#### EXERCISE DETAILS
Give back every line exactly as it appears, pictures excluded.

#### DATA
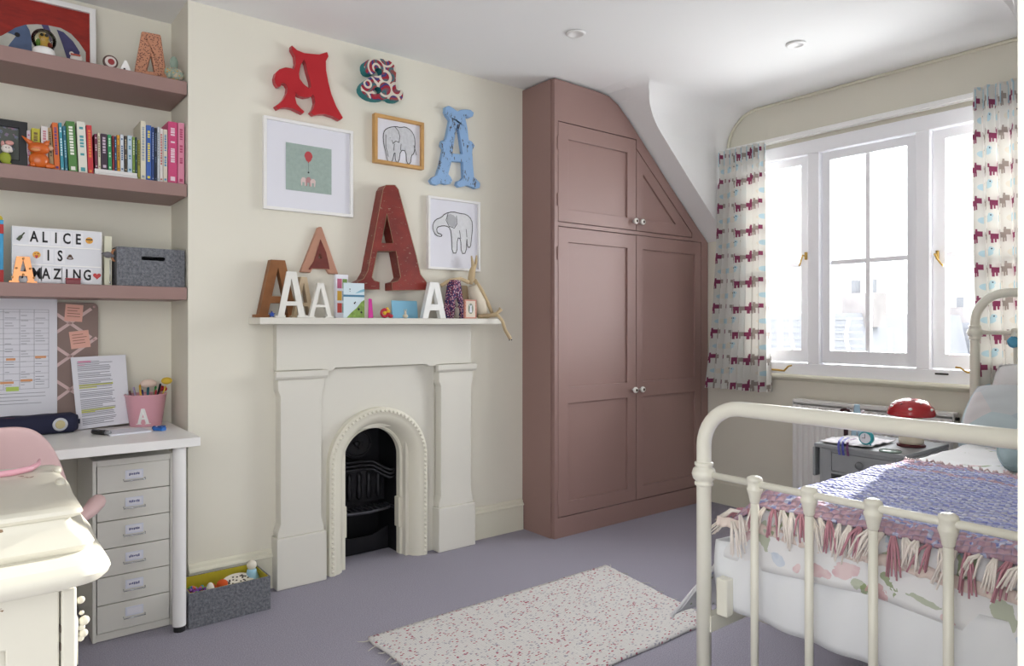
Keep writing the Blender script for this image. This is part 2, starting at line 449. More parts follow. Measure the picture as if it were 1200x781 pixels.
for (a, c, kx, hx) in ((xl+g, xm-g/2, xm-.032, xl-.002), (xm+g/2, xr-g, xm+.032, xr+.002)):
    s2 = .075 if a < xm-.1 else .06
    door(rect(a, c, zl0+g, zl1-g), [rect(a+s2, c-s2, zl0+.08, zmA), rect(a+s2, c-s2, zmB, zl1-.085)], [(kx, kz)], hx, (zl0+.12, zl1-.15), 0)
# ================================================================== SHELVES
def shelf(z0, z1, lb):
    t_ = thing('wall_shelf', lb, 'shelf', (0, 0, z0), 0, 'floating shelves in the alcove')
    B().box(-1.0, .731, YB+.002, YA-.002, 0, z1-z0).obj('shelf_board', m_pink, t_, bevel=.002)
    return z1
Z3 = shelf(1.265, 1.316, 'lowest of three thick dusty-pink alcove shelves, above the desk')
Z2 = shelf(1.690, 1.742, 'middle of three thick dusty-pink alcove shelves, carrying the row of books')
Z1 = shelf(2.110, 2.165, 'topmost of three thick dusty-pink alcove shelves, carrying the red elephant painting')
# ================================================================== FIREPLACE
fp = thing('fireplace', 'off-white painted fireplace surround with arched cast iron hearth', 'fireplace', (0, 0, 0))
MX0, MX1, MY, MZ0, MZ1 = .979, 2.246, 2.942, 1.164, 1.193
B().box(MX0, MX1, MY, YB-.001, MZ0, MZ1).obj('mantel_shelf', m_surr, fp, bevel=.003)
cx, sz = 1.592, .50
FL, FR = 1.086, 2.125; Pf = 3.033; Ff = 3.05
B().prism([[(FL, .958), (FL+.21, .958), (FL+.222, .950), (FL+.26, .950), (FL+.275, .962), (FR-.275, .962), (FR-.26, .950), (FR-.222, .950), (FR-.21, .958), (FR, .958), (FR, MZ0), (FL, MZ0)]], Ff, YB-.001).obj('frieze', m_surr, fp, bevel=.003)
for a in (FL, FR-.212):
    c = a+.212
    B().prism([[(a-.008, .226), (c+.008, .226), (c+.008, 0.001), (a-.008, .001)]], Pf-.012, YB-.002).obj('plinth_block', m_surr, fp, bevel=.004)
    # shaft with stopped chamfers
    sh = B(); n = 0.012
    sh.prism([[(a, .227), (c, .227), (c, .25), (c-n, .285), (c-n, .845), (c, .875), (c, .92), (a, .92), (a, .875), (a+n, .845), (a+n, .285), (a, .25)]], Pf, YB-.002)
    sh.obj('pilaster', m_surr, fp, bevel=.004)
    B().prism([[(-.0, .92), (.018, .92), (.028, .932), (.03, .957), (0, .957)]], a-.014, c+.014, Matrix(((0, 1, 0, 0), (-1, 0, 0, Pf+.012), (0, 0, 1, 0), (0, 0, 0, 1)))).obj('capital', m_surr, fp, bevel=.002)
B().prism([[(FL+.212, 0.001), (cx-.235, .001)]+[(cx+.235*math.cos(PI-PI*k/24), sz+.235*math.sin(PI-PI*k/24)) for k in range(25)]+[(cx+.235, .001), (FR-.212, .001), (FR-.212, .957), (FL+.212, .957)]], YB-.012, YB-.002).obj('slip_panel', m_surr, fp)
# arched iron insert, painted
cx, sz = 1.592, .50
def arch_section(offs, name, m, parent, n=28, low=0.001, bev=0, smooth=True):
    """sweep section (r, y) round the arch"""
    b = B(); rows = []
    path = [(-1, low), (-1, .25), (-1, .5)]
    st = [('L', low), ('L', sz*.5), ('L', sz)]
    for k in range(1, n): st.append(('A', PI-PI*k/n))
    st += [('R', sz), ('R', sz*.5), ('R', low)]
    for kind, v in st:
        row = []
        for r, y in offs:
            if kind == 'L': p = (cx-r, y, v)
            elif kind == 'R': p = (cx+r, y, v)
            else: p = (cx+r*math.cos(v), y, sz+r*math.sin(v))
            row.append(b.bm.verts.new(p))
        rows.append(row)
    m_ = len(offs)
    for r, q in zip(rows, rows[1:]):
        for k in range(m_):
            b.bm.faces.new((r[k], r[(k+1) % m_], q[(k+1) % m_], q[k]))
    b.bm.faces.new(rows[0]); b.bm.faces.new(rows[-1])
    o = b.obj(name, m, parent)
    for p in o.data.polygons: p.use_smooth = smooth
    md = o.modifiers.new('e', 'EDGE_SPLIT'); md.split_angle = math.radians(40)
    return o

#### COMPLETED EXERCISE
Keep writing the Blender script for this image. This is part 2, starting at line 449. More parts follow. Measure the picture as if it were 1200x781 pixels.
for (a, c, kx, hx) in ((xl+g, xm-g/2, xm-.032, xl-.002), (xm+g/2, xr-g, xm+.032, xr+.002)):
    s2 = .075 if a < xm-.1 else .06
    door(rect(a, c, zl0+g, zl1-g), [rect(a+s2, c-s2, zl0+.08, zmA), rect(a+s2, c-s2, zmB, zl1-.085)], [(kx, kz)], hx, (zl0+.12, zl1-.15), 0)
# ================================================================== SHELVES
def shelf(z0, z1, lb):
    t_ = thing('wall_shelf', lb, 'shelf', (0, 0, z0), 0, 'floating shelves in the alcove')
    B().box(-1.0, .731, YB+.002, YA-.002, 0, z1-z0).obj('shelf_board', m_pink, t_, bevel=.002)
    return z1
Z3 = shelf(1.265, 1.316, 'lowest of three thick dusty-pink alcove shelves, above the desk')
Z2 = shelf(1.690, 1.742, 'middle of three thick dusty-pink alcove shelves, carrying the row of books')
Z1 = shelf(2.110, 2.165, 'topmost of three thick dusty-pink alcove shelves, carrying the red elephant painting')
# ================================================================== FIREPLACE
fp = thing('fireplace', 'off-white painted fireplace surround with arched cast iron hearth', 'fireplace', (0, 0, 0))
MX0, MX1, MY, MZ0, MZ1 = .979, 2.246, 2.942, 1.164, 1.193
B().box(MX0, MX1, MY, YB-.001, MZ0, MZ1).obj('mantel_shelf', m_surr, fp, bevel=.003)
cx, sz = 1.592, .50
FL, FR = 1.086, 2.125; Pf = 3.033; Ff = 3.05
B().prism([[(FL, .958), (FL+.21, .958), (FL+.222, .950), (FL+.26, .950), (FL+.275, .962), (FR-.275, .962), (FR-.26, .950), (FR-.222, .950), (FR-.21, .958), (FR, .958), (FR, MZ0), (FL, MZ0)]], Ff, YB-.001).obj('frieze', m_surr, fp, bevel=.003)
for a in (FL, FR-.212):
    c = a+.212
    B().prism([[(a-.008, .226), (c+.008, .226), (c+.008, 0.001), (a-.008, .001)]], Pf-.012, YB-.002).obj('plinth_block', m_surr, fp, bevel=.004)
    # shaft with stopped chamfers
    sh = B(); n = 0.012
    sh.prism([[(a, .227), (c, .227), (c, .25), (c-n, .285), (c-n, .845), (c, .875), (c, .92), (a, .92), (a, .875), (a+n, .845), (a+n, .285), (a, .25)]], Pf, YB-.002)
    sh.obj('pilaster', m_surr, fp, bevel=.004)
    B().prism([[(-.0, .92), (.018, .92), (.028, .932), (.03, .957), (0, .957)]], a-.014, c+.014, Matrix(((0, 1, 0, 0), (-1, 0, 0, Pf+.012), (0, 0, 1, 0), (0, 0, 0, 1)))).obj('capital', m_surr, fp, bevel=.002)
B().prism([[(FL+.212, 0.001), (cx-.235, .001)]+[(cx+.235*math.cos(PI-PI*k/24), sz+.235*math.sin(PI-PI*k/24)) for k in range(25)]+[(cx+.235, .001), (FR-.212, .001), (FR-.212, .957), (FL+.212, .957)]], YB-.012, YB-.002).obj('slip_panel', m_surr, fp)
# arched iron insert, painted
cx, sz = 1.592, .50
def arch_section(offs, name, m, parent, n=28, low=0.001, bev=0, smooth=True):
    """sweep section (r, y) round the arch"""
    b = B(); rows = []
    path = [(-1, low), (-1, .25), (-1, .5)]
    st = [('L', low), ('L', sz*.5), ('L', sz)]
    for k in range(1, n): st.append(('A', PI-PI*k/n))
    st += [('R', sz), ('R', sz*.5), ('R', low)]
    for kind, v in st:
        row = []
        for r, y in offs:
            if kind == 'L': p = (cx-r, y, v)
            elif kind == 'R': p = (cx+r, y, v)
            else: p = (cx+r*math.cos(v), y, sz+r*math.sin(v))
            row.append(b.bm.verts.new(p))
        rows.append(row)
    m_ = len(offs)
    for r, q in zip(rows, rows[1:]):
        for k in range(m_):
            b.bm.faces.new((r[k], r[(k+1) % m_], q[(k+1) % m_], q[k]))
    b.bm.faces.new(rows[0]); b.bm.faces.new(rows[-1])
    o = b.obj(name, m, parent)
    for p in o.data.polygons: p.use_smooth = smooth
    md = o.modifiers.new('e', 'EDGE_SPLIT'); md.split_angle = math.radians(40)
    return o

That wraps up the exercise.